Quelques exemples de Hikam de Ibn Ata Allah 

-« Les œuvres (rituelles) sont des formes mortes : la vie y pénètre par le secret de l’intention pure ».

-« Parfait ignorant est celui qui veut qu’à l’instant présent advienne autre chose que ce que Dieu y manifeste ».

-« A chaque souffle que tu émets, Il réalise en toi un des Ses décrets ».

-« Observer les défauts cachés en toi, vaut mieux pour toi qu’épier les mystères qui te sont voilés ».

-« Le véritable espoir est accompagné d’action. Sinon, il n’y a que souhait ».

-« Ne demande pas de récompense pour ton acte, car tu n’en es pas l’auteur ; il doit te suffire comme récompense qu’Il l’agrée ».

-« Si tu ne pouvais arriver jusqu’à Lui qu’après l’extinction de tes mauvais penchants et la disparition de tes prétentions, jamais tu n’y parviendrais. Mais s’Il veut te faire arriver jusqu’à Lui, Il couvrira tes qualités des Siennes, et tes attributs des Siens, et t’attirera jusqu’à Lui par une faveur qu’Il t’accordera, et non pas par suite de tes efforts vers Lui ».

-« Si toutes les fois que tu reçois, ton cœur s’épanouit, et que, lorsque tu essuies un refus, il se serre, vois-y la preuve de ton immaturité et de ton manque de sincérité dans ton service envers Dieu ».

-« Vide ton cœur de tout ce qui n’est pas Dieu, il s’emplira de connaissance et de mystères ».

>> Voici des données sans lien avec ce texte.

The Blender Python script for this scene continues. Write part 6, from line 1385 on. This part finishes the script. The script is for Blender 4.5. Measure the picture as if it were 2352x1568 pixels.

-« Le bonheur, quelle que soit la variété de ses aspects, n’existe vraiment qu’en la présence de Dieu et Sa proximité. La souffrance, quelle que soit la variété de ses aspects, n’existe que par le voile qui Le cache. La cause de la souffrance est donc l’existence du voile, et la perfection du bonheur est la contemplation de Sa face généreuse ».

Quelques entretiens confidentiels

-« O Mon Dieu ! La variété de ta gestion et la rapidité de l’exécution de Tes décisions empêchent Tes serviteurs qui Te connaissent de se reposer dans Ta faveur ou de désespérer lorsque Tu les éprouves »

-« O Mon Dieu ! Enseigne moi une part de Ta science réservée, et protège moi par le mystère de Ton nom secret ».